*Directions for this task:* Skip the pictures. Transcribe the rest of the data below without changing a word.

*Available data:*
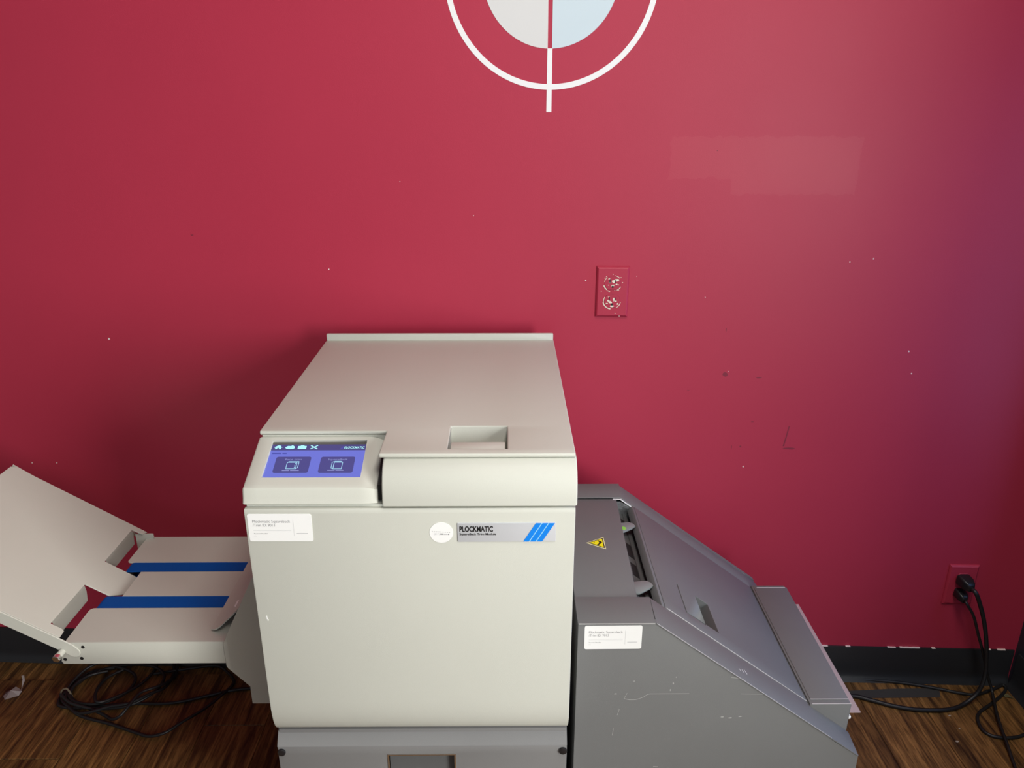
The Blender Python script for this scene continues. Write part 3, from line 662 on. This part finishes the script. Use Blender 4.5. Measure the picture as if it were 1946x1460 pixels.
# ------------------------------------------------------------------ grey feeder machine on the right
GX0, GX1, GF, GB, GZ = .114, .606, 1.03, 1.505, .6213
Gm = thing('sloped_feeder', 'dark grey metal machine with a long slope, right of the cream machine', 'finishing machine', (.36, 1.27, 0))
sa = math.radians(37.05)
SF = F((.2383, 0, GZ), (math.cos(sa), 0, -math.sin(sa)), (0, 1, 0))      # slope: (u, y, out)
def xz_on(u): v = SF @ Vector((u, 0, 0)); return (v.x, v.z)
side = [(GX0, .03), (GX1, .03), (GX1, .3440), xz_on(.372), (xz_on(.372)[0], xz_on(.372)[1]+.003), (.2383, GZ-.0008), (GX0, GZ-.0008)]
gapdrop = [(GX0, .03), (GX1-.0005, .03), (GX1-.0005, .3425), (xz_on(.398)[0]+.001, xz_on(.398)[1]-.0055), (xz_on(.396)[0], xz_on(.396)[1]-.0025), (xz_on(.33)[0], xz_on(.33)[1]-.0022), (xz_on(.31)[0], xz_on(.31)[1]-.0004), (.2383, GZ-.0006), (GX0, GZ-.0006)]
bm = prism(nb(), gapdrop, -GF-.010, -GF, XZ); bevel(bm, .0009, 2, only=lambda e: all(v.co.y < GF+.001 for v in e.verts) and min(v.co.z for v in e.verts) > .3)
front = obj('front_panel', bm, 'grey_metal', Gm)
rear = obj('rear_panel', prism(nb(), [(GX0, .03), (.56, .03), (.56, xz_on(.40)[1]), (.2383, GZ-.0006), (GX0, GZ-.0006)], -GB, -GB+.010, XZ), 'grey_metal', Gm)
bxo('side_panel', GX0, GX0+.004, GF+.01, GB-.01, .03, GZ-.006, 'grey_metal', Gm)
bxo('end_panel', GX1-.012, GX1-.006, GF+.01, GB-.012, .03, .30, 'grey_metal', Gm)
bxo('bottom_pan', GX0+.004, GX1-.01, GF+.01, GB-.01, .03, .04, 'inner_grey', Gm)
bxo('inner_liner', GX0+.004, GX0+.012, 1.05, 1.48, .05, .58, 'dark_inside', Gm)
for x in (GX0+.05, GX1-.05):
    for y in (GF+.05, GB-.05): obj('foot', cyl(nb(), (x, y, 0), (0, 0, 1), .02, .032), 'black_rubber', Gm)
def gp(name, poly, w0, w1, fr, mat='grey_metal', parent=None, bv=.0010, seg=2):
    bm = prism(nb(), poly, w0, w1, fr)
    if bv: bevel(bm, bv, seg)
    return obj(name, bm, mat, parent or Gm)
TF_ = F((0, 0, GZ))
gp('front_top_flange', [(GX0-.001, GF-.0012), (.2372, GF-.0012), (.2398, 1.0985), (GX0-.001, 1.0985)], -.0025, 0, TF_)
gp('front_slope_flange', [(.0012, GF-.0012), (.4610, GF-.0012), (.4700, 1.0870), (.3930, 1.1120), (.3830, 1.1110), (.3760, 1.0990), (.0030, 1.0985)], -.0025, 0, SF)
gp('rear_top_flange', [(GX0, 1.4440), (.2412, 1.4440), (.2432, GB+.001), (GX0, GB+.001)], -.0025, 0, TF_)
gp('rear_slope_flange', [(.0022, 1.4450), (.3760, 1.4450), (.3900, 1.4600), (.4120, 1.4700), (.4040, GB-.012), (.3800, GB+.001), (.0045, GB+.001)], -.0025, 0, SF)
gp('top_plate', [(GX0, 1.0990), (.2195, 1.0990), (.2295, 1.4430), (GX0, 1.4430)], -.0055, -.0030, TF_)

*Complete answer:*
The Blender Python script for this scene continues. Write part 3, from line 662 on. This part finishes the script. Use Blender 4.5. Measure the picture as if it were 1946x1460 pixels.
# ------------------------------------------------------------------ grey feeder machine on the right
GX0, GX1, GF, GB, GZ = .114, .606, 1.03, 1.505, .6213
Gm = thing('sloped_feeder', 'dark grey metal machine with a long slope, right of the cream machine', 'finishing machine', (.36, 1.27, 0))
sa = math.radians(37.05)
SF = F((.2383, 0, GZ), (math.cos(sa), 0, -math.sin(sa)), (0, 1, 0))      # slope: (u, y, out)
def xz_on(u): v = SF @ Vector((u, 0, 0)); return (v.x, v.z)
side = [(GX0, .03), (GX1, .03), (GX1, .3440), xz_on(.372), (xz_on(.372)[0], xz_on(.372)[1]+.003), (.2383, GZ-.0008), (GX0, GZ-.0008)]
gapdrop = [(GX0, .03), (GX1-.0005, .03), (GX1-.0005, .3425), (xz_on(.398)[0]+.001, xz_on(.398)[1]-.0055), (xz_on(.396)[0], xz_on(.396)[1]-.0025), (xz_on(.33)[0], xz_on(.33)[1]-.0022), (xz_on(.31)[0], xz_on(.31)[1]-.0004), (.2383, GZ-.0006), (GX0, GZ-.0006)]
bm = prism(nb(), gapdrop, -GF-.010, -GF, XZ); bevel(bm, .0009, 2, only=lambda e: all(v.co.y < GF+.001 for v in e.verts) and min(v.co.z for v in e.verts) > .3)
front = obj('front_panel', bm, 'grey_metal', Gm)
rear = obj('rear_panel', prism(nb(), [(GX0, .03), (.56, .03), (.56, xz_on(.40)[1]), (.2383, GZ-.0006), (GX0, GZ-.0006)], -GB, -GB+.010, XZ), 'grey_metal', Gm)
bxo('side_panel', GX0, GX0+.004, GF+.01, GB-.01, .03, GZ-.006, 'grey_metal', Gm)
bxo('end_panel', GX1-.012, GX1-.006, GF+.01, GB-.012, .03, .30, 'grey_metal', Gm)
bxo('bottom_pan', GX0+.004, GX1-.01, GF+.01, GB-.01, .03, .04, 'inner_grey', Gm)
bxo('inner_liner', GX0+.004, GX0+.012, 1.05, 1.48, .05, .58, 'dark_inside', Gm)
for x in (GX0+.05, GX1-.05):
    for y in (GF+.05, GB-.05): obj('foot', cyl(nb(), (x, y, 0), (0, 0, 1), .02, .032), 'black_rubber', Gm)
def gp(name, poly, w0, w1, fr, mat='grey_metal', parent=None, bv=.0010, seg=2):
    bm = prism(nb(), poly, w0, w1, fr)
    if bv: bevel(bm, bv, seg)
    return obj(name, bm, mat, parent or Gm)
TF_ = F((0, 0, GZ))
gp('front_top_flange', [(GX0-.001, GF-.0012), (.2372, GF-.0012), (.2398, 1.0985), (GX0-.001, 1.0985)], -.0025, 0, TF_)
gp('front_slope_flange', [(.0012, GF-.0012), (.4610, GF-.0012), (.4700, 1.0870), (.3930, 1.1120), (.3830, 1.1110), (.3760, 1.0990), (.0030, 1.0985)], -.0025, 0, SF)
gp('rear_top_flange', [(GX0, 1.4440), (.2412, 1.4440), (.2432, GB+.001), (GX0, GB+.001)], -.0025, 0, TF_)
gp('rear_slope_flange', [(.0022, 1.4450), (.3760, 1.4450), (.3900, 1.4600), (.4120, 1.4700), (.4040, GB-.012), (.3800, GB+.001), (.0045, GB+.001)], -.0025, 0, SF)
gp('top_plate', [(GX0, 1.0990), (.2195, 1.0990), (.2295, 1.4430), (GX0, 1.4430)], -.0055, -.0030, TF_)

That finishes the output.